A company culture attuned to supportiveness
Last year, Dean told his supervisors at Baker Hughes, Morteza Fougerdi, Juan Nieto and Dave Dillon, that he felt he had to use their new land as the way to get her away from her tiny apartment. He says, “Our company has had such a great culture during these trying times, and my supervisors immediately supported a part-time remote system of work for me.” The Gaddy’s Texas retreat fortunately had great internet reception from a nearby fiber optic line, but no water or electricity, so once he’d organized grid connection, Dean was able to work from the cabins about one week every month.
Soon after, the father and daughter evolved a plan for using solar power to pump water from the aquifer 400 feet below the surface and to serve all their future electricity needs.
Well, well, well, whaddya know?
Dean channeled his drilling and completion expertise, acquired over the years since he first worked as a driller in Colorado in the late 1970s to raise the money he needed to study geology. Back then, he says he drilled a 7,200-foot oil well in 32 rotating hours in the Denver-Julesburg Basin. His West Texas project progressed a little more slowly: “The ground out there is really, really hard; it’s limestone ledges with chert so I had to get special equipment to dig the trenches, and a hammer bit to drill the well, but we didn’t have any major issues,” says Dean.
His well-completion design mimics his professional practice by using gravel-packed slotted PVC liners instead of steel; and a two-horsepower submersible pump delivering 20 gallons per minute to the surface, or in oil parlance, 720 barrels a day.
Dean says he and his daughter “firmly believe that solar should be installed on every home.” His first install, back in 2018, was at his main residence in Midland, Texas, so using what he learned they went about installing a ground-mounted array of 4.35 kilowatts (kW) solar panels, a 7.6 kW inverter (converts DC to AC current) and a 5.6 kW battery module which stores and bi-directionally supplies solar energy.
Initially, the Gaddys used as much solar energy as they could to pump water from the aquifer into a 2,400-gallon tank that now serves the cabins, and to fill a pond they dug with a dozer and lined with an oilfield reserve-pit liner (otherwise the water, as it does with the sinkhole after it rains, would just drain away underground). For these projects, they also had to draw energy from the grid, but in the future Dean says the system will generally power all their needs, and even earn them utility credits when they export excess energy to the grid.

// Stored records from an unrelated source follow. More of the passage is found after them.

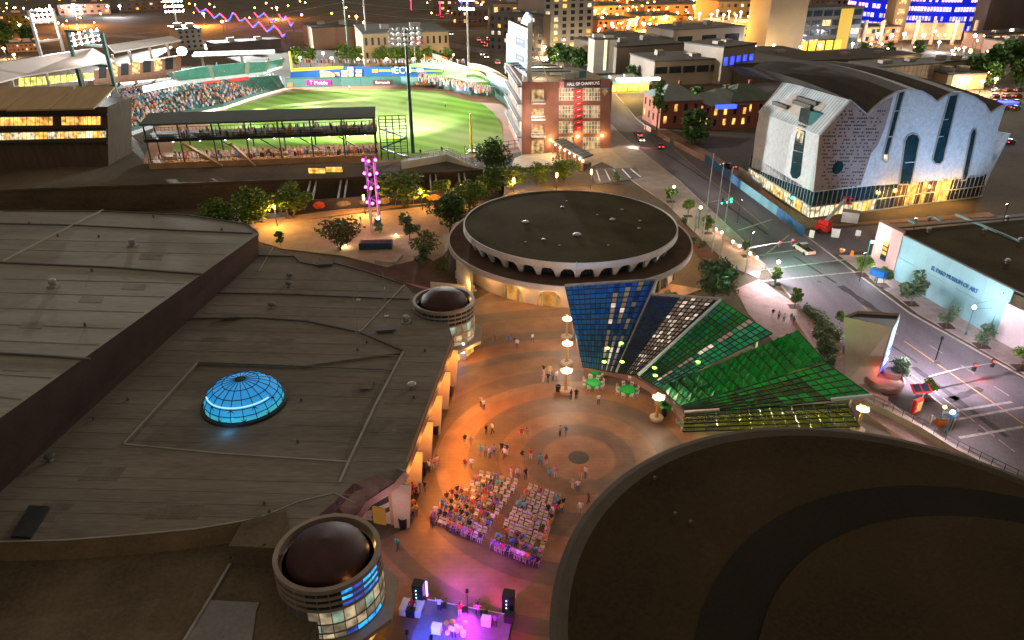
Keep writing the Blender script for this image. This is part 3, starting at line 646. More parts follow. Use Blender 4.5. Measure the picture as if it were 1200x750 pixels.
# ================================================================== round arcaded building
VC = (11.0,131.0); ZV = 8.0; RV = 20.2
vc = thing("round_arcaded_building", "big round two tier building with a flat brown roof and pale arches all round", "building", (*VC,0))
m_vroof = M("dark_olive_roof", (.055,.046,.026), .97, .3, .12, 2.5, spec=.04)
m_arch = M("pale_concrete_arch", (.46,.43,.42), .75, .12, .5, 6)
a = MB(); a.lathe(*VC,[(0,ZV),(RV-.25,ZV-.02)][::-1],72); a.build("upper_roof", m_vroof, vc)
a = MB(); a.lathe(*VC,[(RV-.25,ZV-.3),(RV-.25,ZV+.12),(RV,ZV+.12),(RV+.05,ZV-.95),(RV-.2,ZV-.95)],96); a.build("rim_fascia", m_arch, vc)
NA = 36; ZB = 5.0
for i in range(NA):     # each bay: spandrel with an arched opening, leaning out to the rim
    a0, a1 = 2*math.pi*i/NA, 2*math.pi*(i+1)/NA; p = MB()
    def cyl(t, z):
        r = RV-.35 - .9*(ZV-.9-z)/(ZV-.9-ZB); x = lerp(a0,a1,t); return Vector((VC[0]+r*math.cos(x), VC[1]+r*math.sin(x), z))
    K = 10; lo_ = [cyl(.0,ZB)]; arch = []
    for k in range(K+1):
        t = .10+.80*k/K; z = ZB + 1.98*math.sqrt(max(0,1-((t-.5)/.40)**2)) if True else 0
        arch.append((t, max(z, ZB)))
    for (t0,z0),(t1,z1) in zip(arch, arch[1:]):
        p.poly([cyl(t0,z0),cyl(t1,z1),cyl(t1,ZV-.9),cyl(t0,ZV-.9)])
        q0, q1 = cyl(t0,z0), cyl(t1,z1); cin = Vector((VC[0],VC[1],0)); d0 = (cin-Vector((q0.x,q0.y,0))).normalized()*.5
        p.poly([q1,q0,q0+d0,q1+d0])
    p.poly([cyl(0,ZB),cyl(.10,ZB),cyl(.10,ZV-.9),cyl(0,ZV-.9)]); p.poly([cyl(.90,ZB),cyl(1,ZB),cyl(1,ZV-.9),cyl(.90,ZV-.9)])
    p.build("arch_bay", m_arch, vc)
    wn = MB()
    for k in range(4):
        x0, x1 = lerp(a0,a1,.14+.18*k), lerp(a0,a1,.14+.18*k+.16); r = RV-1.9
        wn.poly([(VC[0]+r*math.cos(x),VC[1]+r*math.sin(x),z) for x, z in ((x0,ZB),(x1,ZB),(x1,ZB+2),(x0,ZB+2))])
    wn.build("window", m_dglass, vc)
a = MB(); a.lathe(*VC,[(RV-2.0,ZB-.02),(RV-2.0,ZV-.3)],60); a.build("drum_wall", m_dark, vc)
RL = 23.2
a = MB(); a.lathe(*VC,[(RL-.3,ZB),(RV-2.1,ZB-.0)],96); a.build("lower_roof", M("brown_lower_roof", (.085,.055,.042), .95, .2, .3, 3, spec=.05), vc)
a = MB(); a.lathe(*VC,[(RL-.3,ZB-.02),(RL-.3,ZB+.2),(RL,ZB+.2),(RL+.02,ZB-.75),(RL-.4,ZB-.75)],96); a.build("lower_fascia", m_arch, vc)
a = MB(); a.lathe(*VC,[(RL-.4,ZB-.75),(RL-2.6,ZB-.8)],96); a.build("lower_soffit", m_stucco, vc)
a = MB(); a.lathe(*VC,[(RL-2.6,0),(RL-2.6,ZB-.8)],90); a.build("ground_wall", m_stucco, vc)
for ang, lit in ((-103,1),(-122,1),(-60,0),(-40,0),(-20,0),(0,0)):
    an = rad(ang); r = RL-2.58; p = MB(); half = 2.2/r; K = 12; arc_ = []
    for k in range(K+1):
        t = -1+2*k/K; x = an+half*t; arc_.append((VC[0]+r*math.cos(x), VC[1]+r*math.sin(x), .12+2.9*math.sqrt(max(0,1-t*t))**.8+.02))
    pts = [Vector(q) for q in arc_]; p.ext([Vector((pts[0].x,pts[0].y,.1))]+pts[1:-1]+[Vector((pts[-1].x,pts[-1].y,.1))], (.12*math.cos(an),.12*math.sin(an),0)); p.build("arched_entrance", E("entrance_glow", (1,.48,.10), .22, .6, .7) if lit and "entrance_glow" not in bpy.data.materials else (bpy.data.materials["entrance_glow"] if lit else m_dglass), vc)
    for s_ in (-1,1):
        x = an+half*s_*.55; q = MB(); q.obox((VC[0]+(r+.2)*math.cos(x), VC[1]+(r+.2)*math.sin(x)), .1, .12, .1, 2.6, an); q.build("door_mullion", m_steel, vc)
for i in range(12):
    an = rad(-135+i*16.4); p = Vector((VC[0]+(RL-1.2)*math.cos(an), VC[1]+(RL-1.2)*math.sin(an), ZB-1.0))
    b = MB(); b.ball(p,.18,nu=8,nv=5); b.build("soffit_light", e_warm, vc)
    lamp(vc, (p.x,p.y,p.z-.25), 260 if i < 3 else 320, (1,.55,.2), .15)
# garden wing walls to the left of the round building: fin and stair
fw = MB(); fw.beam((*G(536,305,5).xy,2.5), (*G(553,338,2).xy,2.5), .5, 5); fw.build("wing_wall", m_stucco, vc)
for px, py, s_ in ((616,261,1),(659,243,.6),(676,276,1.2),(718,258,.9),(729,246,.5),(750,259,.5),(749,268,.5),(616,284,.4),(637,281,.6),(656,288,.4),(713,288,.4),(664,236,.4),(700,252,.4)):
    p = G(px,py,ZV); v = MB(); v.lathe(p.x,p.y,[(.5*s_,ZV-.05),(.5*s_,ZV+.12*s_),(.7*s_,ZV+.15*s_),(.55*s_,ZV+.34*s_),(0,ZV+.38*s_)],12)
    o = v.build("roof_vent", m_steel if s_ > .45 else m_curb, None, True); o["group"] = "vents on the round roof"; o["category"] = "roof vent"
    o["label"] = {(616,261):"pale dish shaped vent at left of the round roof",(676,276):"largest teal grey vent near the front of the round roof",(659,243):"small dark vent near the far edge of the round roof",(718,258):"flat pale vent right of centre on the round roof",(637,281):"low vent between the dish and the teal vent on the round roof"}.get((px,py), "tiny pipe vent on the round roof, %s from the left among the tiny ones" % ORD[sorted(q for q in (616,656,664,700,713,729,749,750) if q).index(px) if px in (616,656,664,700,713,729,749,750) else 0])
sm = MB(); p = G(675,318,ZV-.6); sm.tube((p.x,p.y-.3,ZV-.9),(p.x,p.y-.3,ZV+1.2),.06,.06,6); sm.ball((p.x,p.y-.3,ZV-.9),.3,nu=8,nv=5)
tag(sm.build("wall_fixture", m_steel), "small pale pole fixture fixed on the front rim of the round roof", "light fixture")

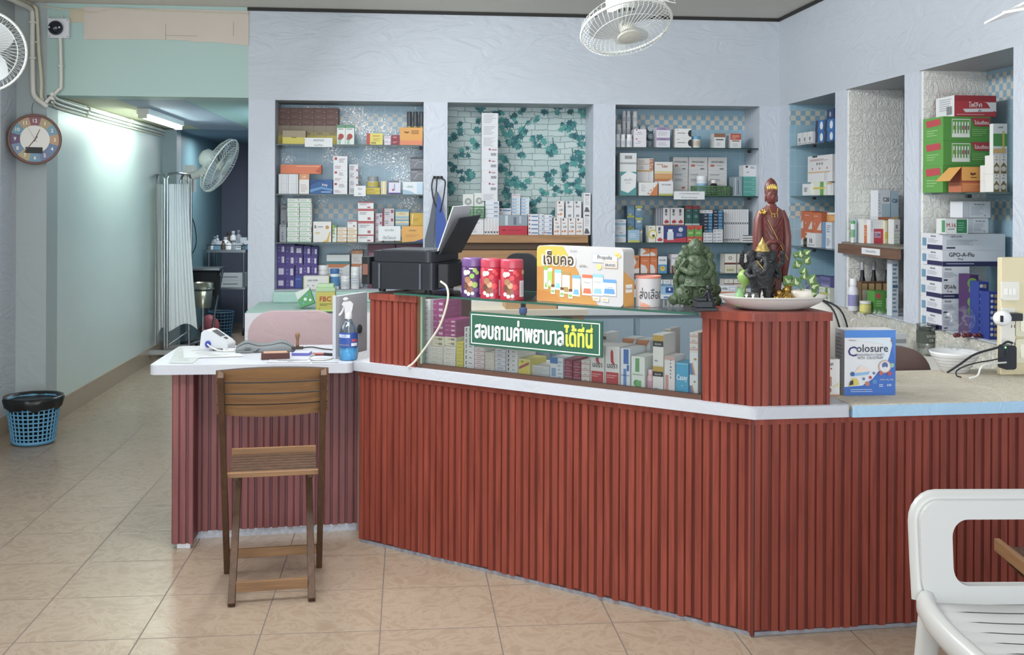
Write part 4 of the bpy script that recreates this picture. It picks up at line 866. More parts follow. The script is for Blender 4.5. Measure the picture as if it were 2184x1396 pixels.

The healing power of the sun
Dean says he sees his daughter’s spirits lift whenever she’s able to come out to the land and spend time in nature, working on a project that is designed for sustainable living.
Surrounded by ranches in the Texas Hill Country, the Gaddys prefer to call their acreage a nature reserve. They don’t intend to run livestock, or to shoot the white-tailed and axis deer that stop to drink at their pond. Instead Dean keeps a journal of his wildlife sightings — particularly the many bird species, such as cardinals, wrens, buntings, hummingbirds, titmice and blue jays — and has set game cameras to track deer movements. “One of the most spectacular things out here are the Mexican Hats,” he adds, referring to the abundant perennial plant with its yellow or rust-red flowers — “Oh my lord they’re so gorgeous in spring!”
Dean is most enthused about the potential of alternative energy sources. “I don’t believe in deploying any single source of energy,” he says, “each has its advantages and associated environmental costs. We have to find the right mix.”
His experience of building a sustainable water and power system in Texas has only strengthened his conviction that, “The knowledge from our petroleum expertise can and must be transferred to alternative energies.”